If beauty is in the eye of the beholder, then how can we define what is beautiful in York?

Beauty will soon be defined in legislation and used to affect how towns and cities develop.  An awkward term, beauty is translated by most people as ‘pretty’ – which is something the Government is drawing us towards. But in fact beauty represents an aggregate of qualities that go far beyond 'pretty'. 

Join York Civic Trust for an event which will address the question: What in your eyes is beautiful in York? Not just the famous picture postcard aspects of the city, but the personal, intimate and potentially infinite horizons that exist.

Join in the conversation at a richly illustrated panel discussion from Fairfax House – recognised by many as one of the most beautiful Georgian Townhouses in England, so a perfect context for addressing the concept of beauty.  


This event is hosted live on Zoom. You’ll receive a link to join a couple of days before the event takes place and a reminder an hour before. During the event, you can ask questions via a Q&A function but audience cameras and microphones will remain muted throughout.

About the speakers

Dr Duncan Marks is heritage and conservation lead for York Civic Trust. Among other roles Duncan has worked as an architectural and historic researcher with Dr Jane Grenville in revising Pevsner's guide to North Yorkshire. Duncan leads the University of York's Heritage Planning Studio - a unique partnership with York Civic Trust - and the Civic Trust's building conservation and planning activity.  
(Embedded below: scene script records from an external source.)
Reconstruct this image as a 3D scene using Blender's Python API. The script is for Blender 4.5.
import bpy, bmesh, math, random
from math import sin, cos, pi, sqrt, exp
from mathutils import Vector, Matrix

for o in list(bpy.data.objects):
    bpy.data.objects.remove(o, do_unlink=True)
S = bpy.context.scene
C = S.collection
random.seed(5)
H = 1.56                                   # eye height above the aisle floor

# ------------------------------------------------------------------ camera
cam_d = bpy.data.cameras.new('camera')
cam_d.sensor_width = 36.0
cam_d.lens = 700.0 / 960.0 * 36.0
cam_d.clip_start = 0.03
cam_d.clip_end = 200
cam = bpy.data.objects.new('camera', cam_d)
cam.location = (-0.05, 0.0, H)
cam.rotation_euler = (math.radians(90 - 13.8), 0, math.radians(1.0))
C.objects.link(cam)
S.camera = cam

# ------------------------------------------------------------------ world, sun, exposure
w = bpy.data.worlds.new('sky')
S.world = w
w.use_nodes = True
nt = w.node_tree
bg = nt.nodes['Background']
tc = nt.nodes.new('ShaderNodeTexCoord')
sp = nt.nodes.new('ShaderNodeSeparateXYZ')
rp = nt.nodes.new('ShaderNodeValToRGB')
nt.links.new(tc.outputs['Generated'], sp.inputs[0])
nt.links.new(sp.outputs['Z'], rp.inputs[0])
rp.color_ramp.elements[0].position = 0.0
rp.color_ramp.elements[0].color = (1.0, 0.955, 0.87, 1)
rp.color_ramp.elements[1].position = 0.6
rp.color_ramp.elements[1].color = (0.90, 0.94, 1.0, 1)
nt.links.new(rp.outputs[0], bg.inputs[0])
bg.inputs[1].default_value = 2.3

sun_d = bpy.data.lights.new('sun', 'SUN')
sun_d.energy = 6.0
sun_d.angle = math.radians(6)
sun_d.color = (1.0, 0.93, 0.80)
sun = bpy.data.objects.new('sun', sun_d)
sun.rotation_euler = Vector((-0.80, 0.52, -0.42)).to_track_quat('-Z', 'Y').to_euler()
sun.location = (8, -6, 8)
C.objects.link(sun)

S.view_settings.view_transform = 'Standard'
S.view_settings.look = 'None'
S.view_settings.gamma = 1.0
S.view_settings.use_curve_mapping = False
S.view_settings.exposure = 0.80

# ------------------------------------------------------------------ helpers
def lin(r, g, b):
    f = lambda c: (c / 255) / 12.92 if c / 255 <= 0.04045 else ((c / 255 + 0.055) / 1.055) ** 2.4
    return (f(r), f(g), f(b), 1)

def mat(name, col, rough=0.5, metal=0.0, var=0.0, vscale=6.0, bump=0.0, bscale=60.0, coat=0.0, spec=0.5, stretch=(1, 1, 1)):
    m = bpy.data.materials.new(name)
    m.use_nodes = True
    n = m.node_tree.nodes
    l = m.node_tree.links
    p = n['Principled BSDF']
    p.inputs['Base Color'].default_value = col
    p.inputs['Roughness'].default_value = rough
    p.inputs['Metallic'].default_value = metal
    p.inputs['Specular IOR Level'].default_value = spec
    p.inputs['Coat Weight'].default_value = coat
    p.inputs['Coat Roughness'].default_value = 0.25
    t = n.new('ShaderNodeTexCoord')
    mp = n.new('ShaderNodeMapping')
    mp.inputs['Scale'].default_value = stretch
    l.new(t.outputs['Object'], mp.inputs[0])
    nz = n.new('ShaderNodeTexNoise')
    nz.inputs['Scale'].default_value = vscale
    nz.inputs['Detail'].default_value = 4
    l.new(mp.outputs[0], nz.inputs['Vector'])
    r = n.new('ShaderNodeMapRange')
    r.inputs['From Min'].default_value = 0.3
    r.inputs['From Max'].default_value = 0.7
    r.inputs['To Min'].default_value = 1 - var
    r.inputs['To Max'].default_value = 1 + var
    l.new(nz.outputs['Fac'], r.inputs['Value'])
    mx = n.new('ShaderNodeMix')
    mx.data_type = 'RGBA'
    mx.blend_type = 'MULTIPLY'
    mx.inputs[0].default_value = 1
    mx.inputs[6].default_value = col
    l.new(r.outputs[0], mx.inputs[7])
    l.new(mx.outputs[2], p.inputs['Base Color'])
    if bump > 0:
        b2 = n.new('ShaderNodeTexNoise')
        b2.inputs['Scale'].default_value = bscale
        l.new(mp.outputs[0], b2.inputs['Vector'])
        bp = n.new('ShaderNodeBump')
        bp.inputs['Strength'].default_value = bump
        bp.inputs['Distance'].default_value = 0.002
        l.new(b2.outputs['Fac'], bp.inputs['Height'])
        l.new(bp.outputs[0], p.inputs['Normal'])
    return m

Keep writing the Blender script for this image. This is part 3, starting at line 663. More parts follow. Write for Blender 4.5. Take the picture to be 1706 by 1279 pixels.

Dr Sarah Burnage is Curator of Fairfax House and for York Civic Trust. Sarah is a published author, researcher and curator. She was a Henry Moore Post-doctoral Fellow based in the History of Art Department at the University York, UK, before taking up the Paul Mellon funded role of lead Research Curator at York Art Gallery for the William Etty: Art and Controversy exhibition, for which she wrote and co-edited the accompanying catalogue. She has worked for the National Trust on their Heritage Lottery Funded WW1 community research project, based at Nostell Priory. Sarah has authored a number of peer reviewed articles on 18-century art and sculpture, is the author of Fairfax House's Made in York exhibition catalogue and most recently co-edited The British School of Sculpture c.1760-1832, published by Routledge.